We are currently experiencing a degree of financial mayhem that is way outside the normal margins. In every market downturn (and in this case, it's much more than a conventional downturn), there are ways to find opportunity, and I'm not talking about the fact that people who are flush with cash can start buying undervalued companies and then clean up financially when the economy turns around.


The opportunities that exist are for those who see a new way the world can look. A recent report prepared for the U.S. Conference of Mayors shows that our future is far from bleak, at least in terms of the green economy. The report was conducted by Global Insights, and forecasts that more than 4.2 million green jobs could be created by 2038 if we make the decision to pursue this route. In other words, that's 10 percent of all new jobs over the next 30 years.
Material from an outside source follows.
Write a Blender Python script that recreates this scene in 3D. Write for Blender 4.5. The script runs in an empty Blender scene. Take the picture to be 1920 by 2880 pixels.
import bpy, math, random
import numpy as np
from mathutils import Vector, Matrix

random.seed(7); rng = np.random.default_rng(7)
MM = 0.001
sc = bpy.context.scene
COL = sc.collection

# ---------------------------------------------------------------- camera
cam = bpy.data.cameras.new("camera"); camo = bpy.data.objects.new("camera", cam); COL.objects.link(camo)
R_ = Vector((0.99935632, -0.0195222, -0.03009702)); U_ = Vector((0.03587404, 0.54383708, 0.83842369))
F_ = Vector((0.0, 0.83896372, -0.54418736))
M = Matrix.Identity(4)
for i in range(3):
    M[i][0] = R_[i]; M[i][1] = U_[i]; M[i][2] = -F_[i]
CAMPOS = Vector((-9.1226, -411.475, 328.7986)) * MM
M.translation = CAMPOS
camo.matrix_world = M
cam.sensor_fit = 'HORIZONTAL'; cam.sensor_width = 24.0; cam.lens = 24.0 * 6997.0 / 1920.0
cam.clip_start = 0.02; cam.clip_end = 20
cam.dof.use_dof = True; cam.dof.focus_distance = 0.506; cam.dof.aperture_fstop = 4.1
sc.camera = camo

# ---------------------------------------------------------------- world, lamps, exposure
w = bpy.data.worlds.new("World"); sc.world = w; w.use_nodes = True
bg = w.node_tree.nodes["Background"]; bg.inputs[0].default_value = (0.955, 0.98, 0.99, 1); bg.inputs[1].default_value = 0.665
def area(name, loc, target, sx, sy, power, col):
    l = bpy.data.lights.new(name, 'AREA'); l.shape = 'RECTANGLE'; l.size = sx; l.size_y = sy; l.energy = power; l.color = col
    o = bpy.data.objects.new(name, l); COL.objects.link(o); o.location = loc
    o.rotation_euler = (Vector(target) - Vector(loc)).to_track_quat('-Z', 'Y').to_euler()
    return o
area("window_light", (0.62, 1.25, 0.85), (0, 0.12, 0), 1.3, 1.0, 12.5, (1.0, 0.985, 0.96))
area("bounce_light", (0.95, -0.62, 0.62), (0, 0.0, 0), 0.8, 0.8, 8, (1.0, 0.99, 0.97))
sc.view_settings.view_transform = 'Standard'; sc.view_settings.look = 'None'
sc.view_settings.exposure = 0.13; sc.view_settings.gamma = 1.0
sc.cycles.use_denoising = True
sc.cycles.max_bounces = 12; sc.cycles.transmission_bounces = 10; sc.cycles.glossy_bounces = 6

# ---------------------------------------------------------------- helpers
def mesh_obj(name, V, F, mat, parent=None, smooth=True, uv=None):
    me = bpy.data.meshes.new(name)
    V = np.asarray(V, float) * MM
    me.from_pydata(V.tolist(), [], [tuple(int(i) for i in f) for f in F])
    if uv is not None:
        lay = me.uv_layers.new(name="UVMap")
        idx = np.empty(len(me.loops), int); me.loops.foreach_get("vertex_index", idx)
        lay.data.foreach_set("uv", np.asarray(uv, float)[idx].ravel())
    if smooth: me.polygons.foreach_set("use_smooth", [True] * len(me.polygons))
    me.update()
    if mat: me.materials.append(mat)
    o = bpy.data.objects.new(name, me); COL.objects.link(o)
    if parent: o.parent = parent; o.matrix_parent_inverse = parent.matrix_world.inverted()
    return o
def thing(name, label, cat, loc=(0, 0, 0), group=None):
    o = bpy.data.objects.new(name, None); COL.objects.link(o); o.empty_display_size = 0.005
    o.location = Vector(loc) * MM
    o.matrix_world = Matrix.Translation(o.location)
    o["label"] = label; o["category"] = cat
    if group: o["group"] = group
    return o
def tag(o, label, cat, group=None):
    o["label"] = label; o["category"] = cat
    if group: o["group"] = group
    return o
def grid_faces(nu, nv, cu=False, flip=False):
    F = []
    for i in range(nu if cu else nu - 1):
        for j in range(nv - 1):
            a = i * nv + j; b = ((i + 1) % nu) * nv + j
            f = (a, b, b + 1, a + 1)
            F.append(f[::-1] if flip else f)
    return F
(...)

This report pretty much echoes two other reports recently released by the Political Economy Research Institute and United Nation Environment Programme, which also indicate strong green job growth over the next decades.

Of course, the study also makes clear that for this job growth to be attainable, 40 percent of all energy generated in this country must come from alternate sources.

The importance of this data cannot be overstated; it underlines the fact that our need to move towards alternate sources of energy is not just important from an environmental point of view. It's coming down to the concept that our entire economic survival depends on it.

Comments, Pingbacks:

Comment from: Christopher Duncan [Visitor] Email · http://www.wallkillvalleylt.org
What Jonathan says here echoes what George Soros said recently in a televised interview with Bill Moyers. (The interview is available on the Internet.) He said that for the past 25 years the world's economic driver has been the American consumer. He went on to say that the worldside financial chaos says to him that those days are now over. He hopes the next economic engine will be the green revolution, because, as he put it, "otherwise we will be cooked."